Acquisition is easy. If you sell something that is capable of being purchased online, you want to spend ad dollars online to drive traffic to your transactional website, collect PI and process credit cards. Share of voice is also fairly easy, you just choose some venues and throw some money at it. The problem with the latter is once ad budgets start getting cut, share of voice advertising is the first thing to go.

Why do I bring this up?

Because as the economy slows down it should come as no surprise that ad budgets are dropping, publishers are seeing less money going around, and we will be seeing some of our favorite, and complete time suck websites, start disappearing in the coming months. Unlike the literal demand driven methods used in paid search, banner advertising should be another name for share of voice advertising. Most of the time, it’s a 100% waste of money. Wait, that doesn’t make any sense.

Let’s move on. With the explosion of behavioral targeting technologies amongst the ad networks, take Blue Lithium for example, the display advertising industry bought itself a little time. It changed its traditional billboard mentality to one of purchase intent: If someone online is looking at Yahoo! Autos, they must be interested in a car. Let’s show them some or all of the following: New car ads, car insurance ads, used car ads, stolen car ads, or ads for Steve’s Rent n Roll Dubz. Seems pretty damn ingenious right?

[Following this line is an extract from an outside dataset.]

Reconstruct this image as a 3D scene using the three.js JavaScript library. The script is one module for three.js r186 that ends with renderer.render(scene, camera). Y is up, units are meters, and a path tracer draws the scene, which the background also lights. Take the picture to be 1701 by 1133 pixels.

Wrong. Millions of people use Yahoo! Autos to read about cars, look at pictures, waste time, etc. There is no predictor of behavior that exists here. Some people just like cars, ya know? If you want to argue with me, please do.

No matter what the online behavior is, there is no way to predict what people are looking for. Look at Google’s adWords content network for example. 20-50% of traffic generated through the network is the result of fraud. Contextual search ads, the textual equivalent to behaviorally targeted display ads, are nearly completely worthless. Like a share of voice campaign being cut, search content network ads are also the first to go when budgets drop. Google is completely fine with serving ads for Jimmy’z Cremation Services next to your cousin’s sister’s boyfriend’s dog’s obituary. No one will ever click on that ad with any intent to purchase. Though Jimmy still gets charged at the end of the month. How does that happen?

I think the solution to the problem is simple. Ask people what they’re in the market for. Before “technology” becomes so intrusive that networks are reading our emails, watching every site we visit, recording everything we buy online, and monitoring our actions on social networks, let’s just correct the system and create an ad network where people can define what they’re interested in. No more wasted impressions. Like the offline world, advertising is the means through which the media we consume is paid for. I understand that commercials will be run during the Dolphins game. I know that I will get a pee break 7 minutes into 24. I also understand that my favorite websites, especially the ones that don’t sell something I can have shipped to my house, are going to need to pay the bills. So why not just ask me what I’m planning on buying in, oh, the next 12 months.

Let’s see. There’s a Porsche, a mansion, a sailboat, a great dane, and probably a few bottles of vodka with sparklers on top. See, wasn’t that easy?